◆ Goal ◆
Your task is to quote exactly the run of lines that starts at the line containing "Reconstruct this image" and ends at the line containing "SC.camera = cam", including both.

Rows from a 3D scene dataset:

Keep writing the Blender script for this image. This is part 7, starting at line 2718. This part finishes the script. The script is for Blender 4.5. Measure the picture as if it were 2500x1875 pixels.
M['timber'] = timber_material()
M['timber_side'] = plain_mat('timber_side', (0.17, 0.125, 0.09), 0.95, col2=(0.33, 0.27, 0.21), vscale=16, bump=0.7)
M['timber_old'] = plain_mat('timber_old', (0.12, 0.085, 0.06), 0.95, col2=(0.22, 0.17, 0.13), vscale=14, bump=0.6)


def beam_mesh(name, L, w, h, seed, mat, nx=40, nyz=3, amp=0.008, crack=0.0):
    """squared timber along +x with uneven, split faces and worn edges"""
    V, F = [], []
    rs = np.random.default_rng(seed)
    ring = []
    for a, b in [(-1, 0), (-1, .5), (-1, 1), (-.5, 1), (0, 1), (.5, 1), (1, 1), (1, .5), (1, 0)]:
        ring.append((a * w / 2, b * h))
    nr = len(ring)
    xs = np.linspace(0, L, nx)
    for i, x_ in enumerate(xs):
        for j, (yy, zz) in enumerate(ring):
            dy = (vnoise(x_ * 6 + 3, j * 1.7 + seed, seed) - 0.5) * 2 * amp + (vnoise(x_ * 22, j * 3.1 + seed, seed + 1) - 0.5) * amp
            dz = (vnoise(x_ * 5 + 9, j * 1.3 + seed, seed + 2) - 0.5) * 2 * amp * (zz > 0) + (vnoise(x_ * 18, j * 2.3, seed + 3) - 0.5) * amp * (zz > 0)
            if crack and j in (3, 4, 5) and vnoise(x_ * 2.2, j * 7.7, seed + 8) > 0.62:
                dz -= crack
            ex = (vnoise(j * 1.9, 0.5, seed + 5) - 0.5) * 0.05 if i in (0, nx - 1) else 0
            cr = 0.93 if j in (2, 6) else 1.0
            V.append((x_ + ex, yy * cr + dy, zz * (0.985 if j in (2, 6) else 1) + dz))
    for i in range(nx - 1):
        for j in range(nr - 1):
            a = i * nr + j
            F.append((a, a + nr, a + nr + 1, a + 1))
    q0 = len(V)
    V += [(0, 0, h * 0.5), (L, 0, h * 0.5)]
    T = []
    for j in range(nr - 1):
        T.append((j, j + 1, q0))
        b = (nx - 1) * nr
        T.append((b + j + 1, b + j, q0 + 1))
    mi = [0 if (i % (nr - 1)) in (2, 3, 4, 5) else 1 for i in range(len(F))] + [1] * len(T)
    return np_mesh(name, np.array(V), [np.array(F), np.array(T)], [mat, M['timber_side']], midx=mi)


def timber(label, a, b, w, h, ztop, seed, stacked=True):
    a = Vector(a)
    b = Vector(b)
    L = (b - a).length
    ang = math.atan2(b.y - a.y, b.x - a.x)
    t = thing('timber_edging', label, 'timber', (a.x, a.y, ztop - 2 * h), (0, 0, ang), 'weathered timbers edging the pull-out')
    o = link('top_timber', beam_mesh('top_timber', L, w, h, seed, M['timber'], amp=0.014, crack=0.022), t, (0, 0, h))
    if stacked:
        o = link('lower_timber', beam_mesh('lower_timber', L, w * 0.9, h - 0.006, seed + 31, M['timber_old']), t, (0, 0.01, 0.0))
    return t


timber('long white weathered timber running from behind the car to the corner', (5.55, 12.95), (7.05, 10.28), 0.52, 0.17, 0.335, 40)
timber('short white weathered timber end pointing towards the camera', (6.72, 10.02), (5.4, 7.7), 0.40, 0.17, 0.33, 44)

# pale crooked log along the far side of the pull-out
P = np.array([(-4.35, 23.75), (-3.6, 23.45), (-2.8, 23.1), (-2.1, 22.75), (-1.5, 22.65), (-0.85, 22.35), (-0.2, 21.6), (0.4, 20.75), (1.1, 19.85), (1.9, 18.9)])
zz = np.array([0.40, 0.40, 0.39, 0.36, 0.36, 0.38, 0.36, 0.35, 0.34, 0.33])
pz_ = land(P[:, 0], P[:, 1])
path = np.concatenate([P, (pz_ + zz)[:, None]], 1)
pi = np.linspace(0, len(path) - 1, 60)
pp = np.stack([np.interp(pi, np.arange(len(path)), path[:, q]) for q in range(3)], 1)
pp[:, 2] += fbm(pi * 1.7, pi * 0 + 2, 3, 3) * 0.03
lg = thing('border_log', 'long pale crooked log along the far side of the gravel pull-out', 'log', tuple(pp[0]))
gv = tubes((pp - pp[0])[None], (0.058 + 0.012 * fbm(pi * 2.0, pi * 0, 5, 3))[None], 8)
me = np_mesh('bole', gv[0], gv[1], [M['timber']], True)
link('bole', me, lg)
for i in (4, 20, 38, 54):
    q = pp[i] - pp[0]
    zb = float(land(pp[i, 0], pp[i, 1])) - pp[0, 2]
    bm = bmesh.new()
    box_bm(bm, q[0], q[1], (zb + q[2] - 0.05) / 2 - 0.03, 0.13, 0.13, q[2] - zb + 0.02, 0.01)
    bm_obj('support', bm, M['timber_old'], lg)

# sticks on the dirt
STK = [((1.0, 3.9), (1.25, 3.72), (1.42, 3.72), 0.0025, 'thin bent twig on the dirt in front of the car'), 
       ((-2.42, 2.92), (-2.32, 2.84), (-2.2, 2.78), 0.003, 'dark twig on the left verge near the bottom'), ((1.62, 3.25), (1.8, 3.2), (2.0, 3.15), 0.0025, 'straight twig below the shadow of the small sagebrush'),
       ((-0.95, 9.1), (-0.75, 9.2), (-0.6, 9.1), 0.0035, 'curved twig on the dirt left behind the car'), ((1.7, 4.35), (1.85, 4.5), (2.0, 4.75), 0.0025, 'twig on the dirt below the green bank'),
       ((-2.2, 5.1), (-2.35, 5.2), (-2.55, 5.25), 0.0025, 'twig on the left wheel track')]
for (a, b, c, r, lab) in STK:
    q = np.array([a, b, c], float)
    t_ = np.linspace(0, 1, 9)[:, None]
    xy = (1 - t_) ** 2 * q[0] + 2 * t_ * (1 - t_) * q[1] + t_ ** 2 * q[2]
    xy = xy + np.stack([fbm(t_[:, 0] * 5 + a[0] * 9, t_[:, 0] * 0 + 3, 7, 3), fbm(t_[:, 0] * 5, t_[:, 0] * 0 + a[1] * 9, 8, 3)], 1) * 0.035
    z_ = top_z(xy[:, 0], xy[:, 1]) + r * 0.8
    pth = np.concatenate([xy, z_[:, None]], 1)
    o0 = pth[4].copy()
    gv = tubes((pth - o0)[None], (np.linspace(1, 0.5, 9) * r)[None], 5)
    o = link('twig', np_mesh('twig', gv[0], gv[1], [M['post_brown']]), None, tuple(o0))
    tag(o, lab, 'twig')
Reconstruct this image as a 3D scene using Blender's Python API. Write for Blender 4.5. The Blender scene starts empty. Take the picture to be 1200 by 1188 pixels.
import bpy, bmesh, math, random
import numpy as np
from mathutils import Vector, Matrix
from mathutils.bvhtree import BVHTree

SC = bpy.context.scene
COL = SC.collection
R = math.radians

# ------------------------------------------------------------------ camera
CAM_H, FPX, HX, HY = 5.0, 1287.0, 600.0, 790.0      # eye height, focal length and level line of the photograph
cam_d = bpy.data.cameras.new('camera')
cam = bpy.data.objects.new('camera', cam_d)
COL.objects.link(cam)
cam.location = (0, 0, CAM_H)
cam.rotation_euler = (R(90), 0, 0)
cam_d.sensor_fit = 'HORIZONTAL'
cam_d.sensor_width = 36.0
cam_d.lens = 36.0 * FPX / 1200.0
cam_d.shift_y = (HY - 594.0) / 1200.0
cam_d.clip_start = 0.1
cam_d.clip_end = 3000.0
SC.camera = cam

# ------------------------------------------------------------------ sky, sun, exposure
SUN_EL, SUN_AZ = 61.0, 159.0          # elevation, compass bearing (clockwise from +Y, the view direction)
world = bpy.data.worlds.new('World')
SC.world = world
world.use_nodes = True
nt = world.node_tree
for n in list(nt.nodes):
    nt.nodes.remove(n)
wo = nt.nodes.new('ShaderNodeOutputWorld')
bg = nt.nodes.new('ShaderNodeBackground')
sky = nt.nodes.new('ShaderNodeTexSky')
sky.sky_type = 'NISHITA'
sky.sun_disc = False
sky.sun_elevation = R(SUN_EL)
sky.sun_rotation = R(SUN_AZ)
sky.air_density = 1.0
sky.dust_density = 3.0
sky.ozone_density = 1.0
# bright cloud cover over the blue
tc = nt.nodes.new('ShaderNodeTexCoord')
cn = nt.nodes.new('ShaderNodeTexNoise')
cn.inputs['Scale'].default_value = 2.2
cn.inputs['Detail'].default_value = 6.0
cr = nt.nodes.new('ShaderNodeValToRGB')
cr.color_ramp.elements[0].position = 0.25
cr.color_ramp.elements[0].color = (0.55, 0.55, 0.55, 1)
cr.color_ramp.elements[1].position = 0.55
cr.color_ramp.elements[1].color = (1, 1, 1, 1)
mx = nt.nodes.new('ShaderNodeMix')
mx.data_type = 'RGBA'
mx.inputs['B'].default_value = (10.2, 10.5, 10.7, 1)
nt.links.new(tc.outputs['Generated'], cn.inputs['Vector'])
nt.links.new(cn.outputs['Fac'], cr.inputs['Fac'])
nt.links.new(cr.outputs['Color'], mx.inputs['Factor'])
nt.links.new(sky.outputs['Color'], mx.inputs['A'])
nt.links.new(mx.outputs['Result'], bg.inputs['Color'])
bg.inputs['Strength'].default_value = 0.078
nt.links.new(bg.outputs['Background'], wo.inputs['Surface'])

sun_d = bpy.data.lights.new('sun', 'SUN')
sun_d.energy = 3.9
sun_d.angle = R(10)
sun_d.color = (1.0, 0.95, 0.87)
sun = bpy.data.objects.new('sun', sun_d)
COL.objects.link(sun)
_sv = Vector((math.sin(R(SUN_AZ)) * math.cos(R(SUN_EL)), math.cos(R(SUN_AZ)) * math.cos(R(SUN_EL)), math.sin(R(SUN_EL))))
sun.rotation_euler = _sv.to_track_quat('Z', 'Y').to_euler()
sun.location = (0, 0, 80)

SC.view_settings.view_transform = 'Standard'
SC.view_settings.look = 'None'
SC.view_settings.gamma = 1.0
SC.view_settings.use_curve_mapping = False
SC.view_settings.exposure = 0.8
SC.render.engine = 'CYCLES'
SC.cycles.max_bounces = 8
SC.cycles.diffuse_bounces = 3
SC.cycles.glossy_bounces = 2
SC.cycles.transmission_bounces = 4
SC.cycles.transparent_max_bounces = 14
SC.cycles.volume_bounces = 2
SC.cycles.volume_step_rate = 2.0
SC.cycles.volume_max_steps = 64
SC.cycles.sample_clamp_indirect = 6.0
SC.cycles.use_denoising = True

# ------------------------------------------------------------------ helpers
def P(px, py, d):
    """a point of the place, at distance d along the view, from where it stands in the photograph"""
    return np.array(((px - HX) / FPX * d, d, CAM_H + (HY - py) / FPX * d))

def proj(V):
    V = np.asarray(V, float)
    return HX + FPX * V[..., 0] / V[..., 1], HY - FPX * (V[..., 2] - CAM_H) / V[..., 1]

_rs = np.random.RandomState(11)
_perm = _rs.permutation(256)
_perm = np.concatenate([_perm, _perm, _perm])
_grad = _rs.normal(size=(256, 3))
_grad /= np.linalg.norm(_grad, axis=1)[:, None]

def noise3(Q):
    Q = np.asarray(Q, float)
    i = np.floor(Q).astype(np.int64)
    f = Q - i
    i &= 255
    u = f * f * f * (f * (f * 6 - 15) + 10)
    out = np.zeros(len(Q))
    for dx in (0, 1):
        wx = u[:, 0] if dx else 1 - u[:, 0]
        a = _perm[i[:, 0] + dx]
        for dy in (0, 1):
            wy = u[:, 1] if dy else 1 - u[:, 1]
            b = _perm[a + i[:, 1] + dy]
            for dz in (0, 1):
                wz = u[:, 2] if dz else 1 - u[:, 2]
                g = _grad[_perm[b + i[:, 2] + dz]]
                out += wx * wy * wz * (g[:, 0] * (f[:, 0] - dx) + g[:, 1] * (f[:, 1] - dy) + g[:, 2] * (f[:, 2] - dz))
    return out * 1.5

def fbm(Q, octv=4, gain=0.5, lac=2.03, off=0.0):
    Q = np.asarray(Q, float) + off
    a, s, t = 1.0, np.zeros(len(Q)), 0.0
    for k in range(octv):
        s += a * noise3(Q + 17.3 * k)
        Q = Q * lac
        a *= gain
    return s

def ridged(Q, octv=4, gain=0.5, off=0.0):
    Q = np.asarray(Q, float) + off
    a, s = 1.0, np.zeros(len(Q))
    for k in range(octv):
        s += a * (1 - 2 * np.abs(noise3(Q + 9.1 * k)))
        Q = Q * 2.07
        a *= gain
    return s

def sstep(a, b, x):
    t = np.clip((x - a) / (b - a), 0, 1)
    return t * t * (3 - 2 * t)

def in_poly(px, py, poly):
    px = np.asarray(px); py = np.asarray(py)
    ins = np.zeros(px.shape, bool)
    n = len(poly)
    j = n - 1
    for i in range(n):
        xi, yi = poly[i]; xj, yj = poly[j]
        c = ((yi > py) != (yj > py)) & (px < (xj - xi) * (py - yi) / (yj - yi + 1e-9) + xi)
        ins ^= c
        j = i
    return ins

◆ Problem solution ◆
Reconstruct this image as a 3D scene using Blender's Python API. Write for Blender 4.5. The Blender scene starts empty. Take the picture to be 1200 by 1188 pixels.
import bpy, bmesh, math, random
import numpy as np
from mathutils import Vector, Matrix
from mathutils.bvhtree import BVHTree

SC = bpy.context.scene
COL = SC.collection
R = math.radians

# ------------------------------------------------------------------ camera
CAM_H, FPX, HX, HY = 5.0, 1287.0, 600.0, 790.0      # eye height, focal length and level line of the photograph
cam_d = bpy.data.cameras.new('camera')
cam = bpy.data.objects.new('camera', cam_d)
COL.objects.link(cam)
cam.location = (0, 0, CAM_H)
cam.rotation_euler = (R(90), 0, 0)
cam_d.sensor_fit = 'HORIZONTAL'
cam_d.sensor_width = 36.0
cam_d.lens = 36.0 * FPX / 1200.0
cam_d.shift_y = (HY - 594.0) / 1200.0
cam_d.clip_start = 0.1
cam_d.clip_end = 3000.0
SC.camera = cam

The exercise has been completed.